Beef prices came under the most pressure after reaching very high levels in the second half of last year.

“It would be foolish of anybody to expect the massive rises we saw over the last two to three months to be sustainable.

“We think there will be a softening and a new plateau post Chinese New Year.

“And that plateau is still going to be a very solid price when compared to historically.”

Silver Fern Farms chief executive Simon Limmer said while prices in China for sheep meat have slipped back to levels last seen six months ago but they were historically high prices.

“Six months ago we were celebrating those prices because across the five-year trend they were pretty strong still and then we just got into the stratosphere and obviously that has been corrected.”

Limmer said the chronic pork shortage caused by the devastation of China’s pig population by African swine fever would continue to provide a floor under sheep meat and beef prices for the foreseeable future as it had done before the recent bout of weakness.

“My assumption would be that the underlying demand in China remains strong and while they are releasing more pork inventory into the market I am not sure that problem is resolved.

“They have a longer-term scenario that they are going to have to deal with.”

China’s response so far has been to throw open the doors to imports.

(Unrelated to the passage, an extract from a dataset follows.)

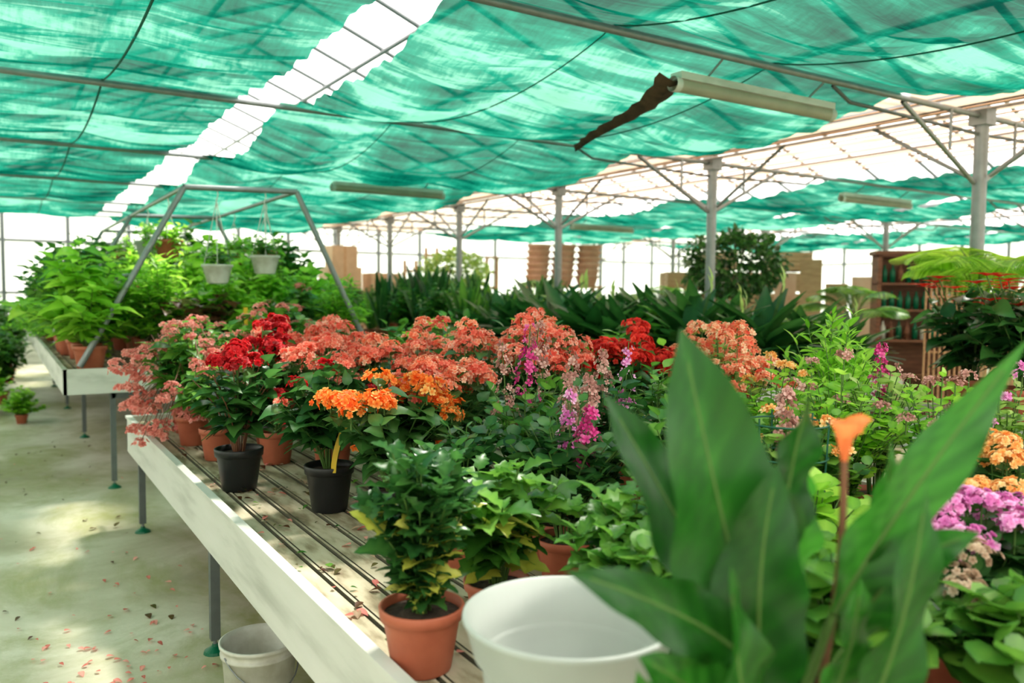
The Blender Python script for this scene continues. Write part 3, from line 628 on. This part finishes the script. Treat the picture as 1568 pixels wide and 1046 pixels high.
def palm(name,loc,n,L,h,lm=l_mid,el0=.6):
    mb=MB(); pot(mb,.2,.35,m_terra)
    tube(mb,[(0,0,.3),(.02,0,h*.6),(0,0,h)],.05,.03,m_bark,8)
    for k in range(n):
        a=2.4*k; el=rng.uniform(el0,1.4); d=np.array([math.cos(a),math.sin(a),0]); l=L*rng.uniform(.8,1.1)
        b=np.array([0,0,h-.05]); c=b+d*l*.4*math.cos(el)+[0,0,l*.75*math.sin(el)]; e=b+d*l*.95*(.3+.7*math.cos(el))+[0,0,l*(.85*math.sin(el)-.25)]
        t=np.linspace(0,1,34); C=bez(b,c,e,t); tube(mb,C,.008,.002,m_stem,5)
        t2=np.linspace(.2,1,34); C=bez(b,c,e,t2); tn=np.gradient(C,axis=0); tn/=np.linalg.norm(tn,axis=1)[:,None]
        sd=np.cross(tn,[0,0,1]); sd/=np.linalg.norm(sd,axis=1)[:,None]
        for s in (-1,1):
            D=tn*.7+sd*s+[0,0,-.1]; scatter(mb,T_lflt,C,D,np.array([[0,0,1.]]*34)+0*C,(.30*np.sin(PI*(.12+.85*(t2-.2)/.8))+.05)*l,lm,rng.uniform(.2,1,34))
    return mb.build(name,loc)
palm('potted_palm',(6.52,3.42,0),14,1.15,1.35,l_lime,1.0)
palm('potted_palm',(8.1,5.6,0),12,.8,1.3,l_mid)
palm('potted_palm',(8.3,8.9,0),12,.7,1.4,l_mid)
palm('potted_palm',(8.0,11.5,0),12,.7,1.5,l_mid)
def ficus(loc,H,R,lm):
    mb=MB(); pot(mb,.24,.36,m_terra); tube(mb,[(0,0,.3),(.03,0,H*.5),(0,0,H-R*.7)],.035,.022,m_bark,8)
    n=2600; d=rng.normal(size=(n,3)); d/=np.linalg.norm(d,axis=1)[:,None]; rr=R*rng.uniform(.45,1,n)**.5*(1+.16*np.sin(d[:,0]*7)*np.cos(d[:,1]*6+d[:,2]*5))
    P=np.array([0,0,H])+d*rr[:,None]*[1.15,1.15,.75]; scatter(mb,T_ov,P,d+rng.normal(0,.5,(n,3)),np.array([0,0,1.])+rng.normal(0,.3,(n,3)),rng.uniform(.06,.1,n),lm,np.clip(rng.normal(.5,.25,n),0,1))
    for k in range(10):
        q=rng.normal(size=3); q/=np.linalg.norm(q); tube(mb,[(0,0,H-R*.75),np.array([0,0,H])+q*R*.6],.012,.005,m_bark,5)
    return mb.build('potted_ficus_tree',loc)
ficus((7.8,7.1,0),1.98,.54,l_dark); ficus((7.9,14.6,0),2.0,.6,l_pale); ficus((3.9,18.0,0),1.8,.6,l_mid)
# ------------------------------------------------------------------ background clutter
for yy in (8.5,9.4,10.4,.9,1.8,2.7,3.6):
    for xx in (9.55,10.1,10.7):
        u=rng.uniform()
        inst(g2 if u<.35 else (v2 if u<.55 else (s2 if u<.8 else g4)),(xx,yy,.815),rng.uniform(0,6),rng.uniform(.5,.72),FP)
mb=MB(); W,Hh,Dd=1.15,2.15,.4
box(mb,(-W/2,-Dd/2,0),(-W/2+.05,Dd/2,Hh),m_wood); box(mb,(W/2-.05,-Dd/2,0),(W/2,Dd/2,Hh),m_wood); box(mb,(-W/2,Dd/2-.02,0),(W/2,Dd/2,Hh),m_wood)
for z in (.05,.55,1.0,1.4,1.75,Hh-.03): box(mb,(-W/2,-Dd/2,z),(W/2,Dd/2,z+.03),m_wood)
box(mb,(-W/2-.04,-Dd/2-.04,Hh),(W/2+.04,Dd/2,Hh+.05),m_wood)
for z in (1.43,1.78,1.03):
    for i in range(10):
        mm=[m_gplas,m_bucket,m_wood,m_gplas][int(rng.integers(0,4))]
        lathe(mb,[(.001,0),(.035,0),(.036,.15),(.02,.19),(.014,.2),(.014,.24),(.001,.24)],(-W/2+.11+i*.1,-.06,z),mm,10)
mb.build('wooden_cabinet',(10.4,6.2,0),-math.radians(45),smooth=True)
mb=MB()
box(mb,(-.8,-.45,0),(.8,.45,.12),m_pine)
for x in (-.76,.76):
    for y in (-.4,.4): box(mb,(x-.03,y-.03,.12),(x+.03,y+.03,1.75),m_pine)
for z in (.9,1.72): box(mb,(-.8,-.45,z),(.8,.45,z+.05),m_pine)
for x in (-.54,0,.54):
    for z0,nn,st in ((.12,3,.16),(.95,2,.2),(1.77,6,.13)):
        for k in range(nn): pot(mb,.26,.22,m_terra2,(x+.01*k,-.05,z0+k*st),soil=False)
mb.build('terracotta_pot_rack',(10.3,14.2,0),-.5)
mb=MB()
for i in range(4):
    for j in range(2):
        for k in range(5+(i%2)):
            x=i*.75;y=j*.6;z=k*.42
            for q in range(4): box(mb,(x,y,z+q*.1),(x+.65,y+.02,z+q*.1+.075),m_pine)
            box(mb,(x,y+.02,z),(x+.02,y+.5,z+.38),m_pine); box(mb,(x+.63,y+.02,z),(x+.65,y+.5,z+.38),m_pine); box(mb,(x,y+.48,z),(x+.65,y+.5,z+.38),m_pine); box(mb,(x,y,z),(x+.65,y+.5,z+.02),m_pine)
mb.build('wooden_crate_stack',(11.5,12.2,0),-.6,smooth=False)
mb=MB()
for i,(x,z,s) in enumerate(((0,0,1.0),(1.1,0,.95),(0.05,.8,.9),(1.15,.76,.85),(.1,1.52,.8),(1.15,1.44,.75),(.2,2.16,.6))):
    box(mb,(x,0,z),(x+s,s*.8,z+s*.8),m_card); box(mb,(x+s*.46,-.004,z),(x+s*.54,0,z+s*.8),m_pine)
mb.build('cardboard_box_stack',(6.2,17.6,0),0,smooth=False)
mb=MB()
for i in range(24): tube(mb,[(i*.05,.01*math.sin(i),0),(i*.05,0,1.75+.04*math.sin(i*3))],.014,.01,m_pine,6)
for z in (.3,1.0,1.6): tube(mb,[(0,.02,z),(1.15,.02,z)],.012,None,m_pine,6)
mb.build('bamboo_screen',(8.5,5.0,0),-.9)
mb=MB()
for i in range(14): 
    for k in range(2): box(mb,(i*.42,k*.03,0 if i%3 else .2),(i*.42+.36,k*.03+.02,2.0+.25*math.sin(i*2.)),m_pine if (i+k)%3 else m_terra2)
mb.build('stacked_wooden_panels',(11.6,9.6,0),-.95,smooth=False)
mb=MB()
for i in range(5):
    x=i*.5; h=2.3+.3*math.sin(i*1.7); box(mb,(x,0,0),(x+.06,.04,h),m_pine); box(mb,(x+.26,0,0),(x+.32,.04,h),m_pine)
    for z in np.arange(.3,h,.35): box(mb,(x+.06,.005,z),(x+.26,.035,z+.05),m_pine)
mb.build('wooden_trellis_row',(7.6,16.4,0),-.1,smooth=False)
# ------------------------------------------------------------------ light, camera
w=bpy.data.worlds.new('World'); SC.world=w; w.use_nodes=True
bg=w.node_tree.nodes['Background']; bg.inputs[0].default_value=(1,.95,.915,1); bg.inputs[1].default_value=3.6
sl=bpy.data.lights.new('sun','SUN'); sl.energy=12; sl.angle=.12; sl.color=(1,.94,.84)
so=bpy.data.objects.new('sun',sl); COL.objects.link(so)
dv=Vector((-.45,-.3,-1)); so.rotation_euler=dv.to_track_quat('-Z','Y').to_euler()
cam=bpy.data.cameras.new('camera'); co=bpy.data.objects.new('camera',cam); COL.objects.link(co)
cam.lens=28.45; cam.sensor_width=36; cam.clip_start=.05
cam.dof.use_dof=True; cam.dof.focus_distance=2.9; cam.dof.aperture_fstop=2.1
co.matrix_world=Matrix.Translation((0,0,1.6))@Matrix.Rotation(-yaw,4,'Z')@Matrix.Rotation(math.radians(90-3.42),4,'X')@Matrix.Rotation(math.radians(.5),4,'Z')
SC.camera=co
SC.view_settings.view_transform='Standard'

In the past year it has granted new access to 340 meat processing plants from Europe to South America.

The increased purchases of American agricultural products China agreed to as part of its recent tentative trade deal with United States President Donald Trump is bound to include pork and beef.

Walker said that should not worry NZ farmers.

“All that means there will be more people competing for the opportunity that exists in China but our view is that the opportunity remains significant and there will be enough room for everyone.”